Does that answer your question about why we can’t work together?
(Have a question of your own? Please consult this page to see if I’ve answered it in a previous column, and if not just click here to ask me via email.)
Dont beat about the bush, Maggie: Tell us what you rally feel about this issue!
I’ve often answered with a comparison/contrast with marriage equality, as I was involved with the efforts to bring that about here in Massachusetts.
Yes, those of us who worked for marriage equality were willing to accept civil unions as a temporary compromise, and to continue dialogue with its proponents. CUs provided same-gender couples with about nine-tenths of the benefits that full marriage provided, and there was no discernible difference from one jurisdiction to another.
Now, imagine that each state offered its own package of very limited rights, and only to certain couples, but each one referred to as a “civil union”. I can assure you, not one advocate of marriage equality would have found that acceptable in any way.
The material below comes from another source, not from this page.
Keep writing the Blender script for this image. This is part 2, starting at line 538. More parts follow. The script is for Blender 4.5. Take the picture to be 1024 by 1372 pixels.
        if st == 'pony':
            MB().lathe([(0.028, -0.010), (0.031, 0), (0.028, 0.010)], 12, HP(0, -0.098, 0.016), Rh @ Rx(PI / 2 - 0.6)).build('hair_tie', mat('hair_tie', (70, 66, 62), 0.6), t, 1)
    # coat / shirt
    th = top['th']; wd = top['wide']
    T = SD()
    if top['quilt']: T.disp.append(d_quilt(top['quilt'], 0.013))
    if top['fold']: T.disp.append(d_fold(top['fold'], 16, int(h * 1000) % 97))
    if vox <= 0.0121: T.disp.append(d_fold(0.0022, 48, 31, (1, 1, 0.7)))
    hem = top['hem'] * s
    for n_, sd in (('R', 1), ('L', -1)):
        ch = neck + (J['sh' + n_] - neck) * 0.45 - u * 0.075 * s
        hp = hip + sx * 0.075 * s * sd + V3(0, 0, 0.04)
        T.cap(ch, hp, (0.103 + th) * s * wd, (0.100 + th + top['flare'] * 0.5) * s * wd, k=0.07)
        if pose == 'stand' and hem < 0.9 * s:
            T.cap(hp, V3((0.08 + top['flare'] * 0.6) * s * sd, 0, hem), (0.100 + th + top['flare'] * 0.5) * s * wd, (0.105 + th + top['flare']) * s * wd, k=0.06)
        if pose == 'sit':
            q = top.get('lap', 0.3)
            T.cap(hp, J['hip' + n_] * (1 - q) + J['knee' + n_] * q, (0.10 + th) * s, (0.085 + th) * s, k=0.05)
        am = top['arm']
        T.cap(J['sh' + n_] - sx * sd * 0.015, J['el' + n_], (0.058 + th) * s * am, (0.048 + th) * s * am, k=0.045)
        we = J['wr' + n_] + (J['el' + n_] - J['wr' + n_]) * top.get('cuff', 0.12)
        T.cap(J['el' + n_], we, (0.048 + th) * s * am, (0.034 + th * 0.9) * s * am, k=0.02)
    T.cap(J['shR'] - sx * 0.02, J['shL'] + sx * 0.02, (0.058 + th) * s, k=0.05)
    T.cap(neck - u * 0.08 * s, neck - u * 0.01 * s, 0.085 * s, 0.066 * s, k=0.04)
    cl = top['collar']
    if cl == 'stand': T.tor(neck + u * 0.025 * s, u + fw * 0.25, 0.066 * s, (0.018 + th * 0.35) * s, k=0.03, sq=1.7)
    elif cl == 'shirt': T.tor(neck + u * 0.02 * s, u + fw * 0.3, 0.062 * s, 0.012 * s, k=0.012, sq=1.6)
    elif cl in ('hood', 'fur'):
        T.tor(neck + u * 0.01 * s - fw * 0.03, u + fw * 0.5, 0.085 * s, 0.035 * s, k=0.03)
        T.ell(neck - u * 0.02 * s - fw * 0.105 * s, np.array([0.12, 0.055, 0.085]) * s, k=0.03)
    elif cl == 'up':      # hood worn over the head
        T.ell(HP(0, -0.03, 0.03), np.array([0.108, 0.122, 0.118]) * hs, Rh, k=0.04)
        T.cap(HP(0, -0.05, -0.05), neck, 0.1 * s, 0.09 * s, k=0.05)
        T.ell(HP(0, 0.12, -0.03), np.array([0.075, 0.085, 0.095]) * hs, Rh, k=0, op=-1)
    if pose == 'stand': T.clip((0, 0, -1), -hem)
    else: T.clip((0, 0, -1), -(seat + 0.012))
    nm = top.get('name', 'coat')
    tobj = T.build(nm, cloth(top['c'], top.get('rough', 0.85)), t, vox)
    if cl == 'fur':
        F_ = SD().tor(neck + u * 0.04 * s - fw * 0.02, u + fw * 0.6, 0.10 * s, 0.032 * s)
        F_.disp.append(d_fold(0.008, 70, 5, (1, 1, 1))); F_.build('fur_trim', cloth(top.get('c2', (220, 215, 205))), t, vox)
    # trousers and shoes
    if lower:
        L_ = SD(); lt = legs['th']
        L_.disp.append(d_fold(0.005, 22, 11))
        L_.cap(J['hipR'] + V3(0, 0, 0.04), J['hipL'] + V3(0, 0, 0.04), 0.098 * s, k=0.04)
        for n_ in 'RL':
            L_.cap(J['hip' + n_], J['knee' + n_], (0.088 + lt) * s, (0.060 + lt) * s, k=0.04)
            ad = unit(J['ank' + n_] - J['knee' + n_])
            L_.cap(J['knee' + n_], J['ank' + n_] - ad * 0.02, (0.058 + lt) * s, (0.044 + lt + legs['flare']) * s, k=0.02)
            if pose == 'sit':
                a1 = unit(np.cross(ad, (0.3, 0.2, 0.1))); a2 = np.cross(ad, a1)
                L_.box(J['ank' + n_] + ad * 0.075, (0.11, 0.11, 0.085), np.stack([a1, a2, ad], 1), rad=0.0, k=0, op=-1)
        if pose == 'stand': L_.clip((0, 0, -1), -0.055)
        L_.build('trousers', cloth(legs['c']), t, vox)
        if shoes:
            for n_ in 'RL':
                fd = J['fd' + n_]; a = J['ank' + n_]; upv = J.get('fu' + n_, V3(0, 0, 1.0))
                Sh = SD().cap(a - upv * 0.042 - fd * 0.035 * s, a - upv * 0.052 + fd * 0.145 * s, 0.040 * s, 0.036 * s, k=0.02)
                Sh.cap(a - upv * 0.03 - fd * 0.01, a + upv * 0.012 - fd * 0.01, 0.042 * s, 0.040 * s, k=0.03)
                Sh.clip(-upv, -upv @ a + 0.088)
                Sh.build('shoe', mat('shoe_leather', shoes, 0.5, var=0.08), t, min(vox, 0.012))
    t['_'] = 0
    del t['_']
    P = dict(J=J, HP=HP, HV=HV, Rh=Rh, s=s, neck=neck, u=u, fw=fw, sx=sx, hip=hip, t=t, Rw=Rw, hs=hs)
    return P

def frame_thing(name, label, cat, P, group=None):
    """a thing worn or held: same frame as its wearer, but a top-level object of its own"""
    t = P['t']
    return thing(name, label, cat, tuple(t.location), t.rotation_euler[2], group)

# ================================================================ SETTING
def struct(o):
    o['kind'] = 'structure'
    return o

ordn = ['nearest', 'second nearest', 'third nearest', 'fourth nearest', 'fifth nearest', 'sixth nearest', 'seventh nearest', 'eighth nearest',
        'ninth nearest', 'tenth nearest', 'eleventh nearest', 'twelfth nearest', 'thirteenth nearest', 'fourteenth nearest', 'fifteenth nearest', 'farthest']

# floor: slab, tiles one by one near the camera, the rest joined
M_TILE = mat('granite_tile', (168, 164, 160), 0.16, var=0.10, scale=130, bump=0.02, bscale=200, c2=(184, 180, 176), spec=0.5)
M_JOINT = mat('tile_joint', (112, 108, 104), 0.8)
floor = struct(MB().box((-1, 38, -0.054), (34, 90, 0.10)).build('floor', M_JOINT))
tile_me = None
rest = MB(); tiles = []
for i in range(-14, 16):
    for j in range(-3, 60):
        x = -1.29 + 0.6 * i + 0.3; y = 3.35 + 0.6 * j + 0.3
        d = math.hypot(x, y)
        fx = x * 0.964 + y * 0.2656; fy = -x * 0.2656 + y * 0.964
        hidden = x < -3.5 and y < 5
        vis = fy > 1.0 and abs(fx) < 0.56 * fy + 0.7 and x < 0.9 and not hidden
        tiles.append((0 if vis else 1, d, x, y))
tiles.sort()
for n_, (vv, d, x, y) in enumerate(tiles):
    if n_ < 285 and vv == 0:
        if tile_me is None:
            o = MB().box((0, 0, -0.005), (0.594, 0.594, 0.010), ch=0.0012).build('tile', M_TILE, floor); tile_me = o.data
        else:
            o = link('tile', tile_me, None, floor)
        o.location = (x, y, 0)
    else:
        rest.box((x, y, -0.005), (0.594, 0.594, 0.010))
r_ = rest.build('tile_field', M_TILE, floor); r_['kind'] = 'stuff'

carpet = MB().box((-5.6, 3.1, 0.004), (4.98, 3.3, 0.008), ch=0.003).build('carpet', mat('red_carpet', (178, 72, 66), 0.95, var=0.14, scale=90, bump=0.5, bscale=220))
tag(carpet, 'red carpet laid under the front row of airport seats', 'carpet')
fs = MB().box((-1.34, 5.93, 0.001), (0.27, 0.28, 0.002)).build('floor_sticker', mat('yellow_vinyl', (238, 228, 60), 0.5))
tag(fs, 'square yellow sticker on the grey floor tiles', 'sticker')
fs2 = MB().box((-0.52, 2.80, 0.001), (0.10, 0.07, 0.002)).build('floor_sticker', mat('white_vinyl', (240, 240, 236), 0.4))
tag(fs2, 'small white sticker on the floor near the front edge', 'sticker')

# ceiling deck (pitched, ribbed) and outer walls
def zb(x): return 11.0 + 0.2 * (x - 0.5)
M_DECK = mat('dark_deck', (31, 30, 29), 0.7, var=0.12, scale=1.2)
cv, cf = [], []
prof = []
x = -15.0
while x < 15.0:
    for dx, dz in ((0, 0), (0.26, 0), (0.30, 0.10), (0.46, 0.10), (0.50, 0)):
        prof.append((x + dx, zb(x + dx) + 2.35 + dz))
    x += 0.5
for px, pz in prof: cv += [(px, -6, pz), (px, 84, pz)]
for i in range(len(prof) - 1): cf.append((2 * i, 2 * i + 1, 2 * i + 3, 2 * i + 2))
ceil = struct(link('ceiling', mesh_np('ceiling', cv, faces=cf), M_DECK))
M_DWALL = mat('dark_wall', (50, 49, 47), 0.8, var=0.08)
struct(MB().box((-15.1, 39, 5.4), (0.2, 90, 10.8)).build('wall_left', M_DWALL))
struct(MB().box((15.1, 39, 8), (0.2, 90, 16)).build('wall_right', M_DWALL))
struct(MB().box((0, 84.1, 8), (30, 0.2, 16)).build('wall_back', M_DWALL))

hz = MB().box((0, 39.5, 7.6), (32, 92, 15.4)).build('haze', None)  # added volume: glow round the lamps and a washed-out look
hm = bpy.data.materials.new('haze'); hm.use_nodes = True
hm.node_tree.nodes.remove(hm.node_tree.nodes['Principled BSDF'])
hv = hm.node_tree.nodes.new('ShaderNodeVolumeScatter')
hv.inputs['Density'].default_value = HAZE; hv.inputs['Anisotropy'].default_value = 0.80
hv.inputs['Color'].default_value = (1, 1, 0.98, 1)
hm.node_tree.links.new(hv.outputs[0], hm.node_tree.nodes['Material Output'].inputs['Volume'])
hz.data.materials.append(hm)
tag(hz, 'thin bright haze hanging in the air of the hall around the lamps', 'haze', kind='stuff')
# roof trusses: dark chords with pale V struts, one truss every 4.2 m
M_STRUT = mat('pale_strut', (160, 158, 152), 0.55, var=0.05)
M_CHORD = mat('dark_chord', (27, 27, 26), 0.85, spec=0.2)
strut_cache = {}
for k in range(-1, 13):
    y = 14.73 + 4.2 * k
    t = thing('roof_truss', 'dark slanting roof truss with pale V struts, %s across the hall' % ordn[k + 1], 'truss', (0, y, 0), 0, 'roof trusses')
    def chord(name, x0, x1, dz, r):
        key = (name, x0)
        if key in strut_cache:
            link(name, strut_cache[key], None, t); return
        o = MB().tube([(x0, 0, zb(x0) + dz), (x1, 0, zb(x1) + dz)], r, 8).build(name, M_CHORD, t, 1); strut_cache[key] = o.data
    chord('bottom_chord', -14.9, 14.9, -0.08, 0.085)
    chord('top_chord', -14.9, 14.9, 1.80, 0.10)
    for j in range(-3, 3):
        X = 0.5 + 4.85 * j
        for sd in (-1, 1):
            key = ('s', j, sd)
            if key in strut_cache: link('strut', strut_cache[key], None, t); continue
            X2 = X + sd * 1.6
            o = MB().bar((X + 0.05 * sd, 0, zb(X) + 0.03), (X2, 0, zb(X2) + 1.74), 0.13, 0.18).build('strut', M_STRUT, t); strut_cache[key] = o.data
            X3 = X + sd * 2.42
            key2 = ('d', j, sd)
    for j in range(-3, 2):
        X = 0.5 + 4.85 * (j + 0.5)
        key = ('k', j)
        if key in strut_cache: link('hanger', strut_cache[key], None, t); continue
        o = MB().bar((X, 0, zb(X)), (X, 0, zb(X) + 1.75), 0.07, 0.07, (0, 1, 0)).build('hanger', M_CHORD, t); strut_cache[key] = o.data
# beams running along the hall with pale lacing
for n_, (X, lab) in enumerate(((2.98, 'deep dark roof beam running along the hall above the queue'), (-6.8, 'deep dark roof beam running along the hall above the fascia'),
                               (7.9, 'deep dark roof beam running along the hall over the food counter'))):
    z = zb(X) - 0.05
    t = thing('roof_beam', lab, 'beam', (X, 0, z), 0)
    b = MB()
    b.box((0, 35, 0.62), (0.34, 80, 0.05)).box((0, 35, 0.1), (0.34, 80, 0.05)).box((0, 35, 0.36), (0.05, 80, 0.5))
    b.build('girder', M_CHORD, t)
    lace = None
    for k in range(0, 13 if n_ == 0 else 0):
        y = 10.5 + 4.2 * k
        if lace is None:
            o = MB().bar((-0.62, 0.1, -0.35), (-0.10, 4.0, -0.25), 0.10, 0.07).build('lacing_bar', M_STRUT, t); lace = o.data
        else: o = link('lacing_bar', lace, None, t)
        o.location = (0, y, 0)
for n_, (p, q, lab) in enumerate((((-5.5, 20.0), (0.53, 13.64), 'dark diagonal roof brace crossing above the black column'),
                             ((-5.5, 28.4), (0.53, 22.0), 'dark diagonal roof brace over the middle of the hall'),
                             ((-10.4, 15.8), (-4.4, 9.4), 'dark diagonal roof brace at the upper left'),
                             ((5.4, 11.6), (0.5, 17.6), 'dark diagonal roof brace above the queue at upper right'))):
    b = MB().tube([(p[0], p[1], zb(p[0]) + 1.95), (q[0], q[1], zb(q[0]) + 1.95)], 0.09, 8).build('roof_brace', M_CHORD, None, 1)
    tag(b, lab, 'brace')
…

It would give too little protection to too few people.
That’s the situation with “legalization” — a confusing array of models, each offering too little protection to too few sex workers and third-party associates. Not to mention that every legalization scheme is supervised by police, unlike any other business.
The only thing worse is when prohibitionists try selling the Swedish model as “partial criminalization” — despite the fact that it retains virtually every punitive law against the industry and its participants.
Oops! Correction — prohibitionists try to sell the Swedish model as “partial decriminalization” which it is far from being.
“Legalization” schemes are just like regulation of any other line of business. The proponents of regulation pretend that their aim is to protect consumers. But the real purpose, always, is to make entry into that business more difficult, thus stifling competition so that the entire industry is reduced to two or three giant companies, who can then act as a cartel and oppress the consumer. The “regulating” agency is captured by those giants before it is even born, when their lobbyists write the law and their “experts” become the commissioners.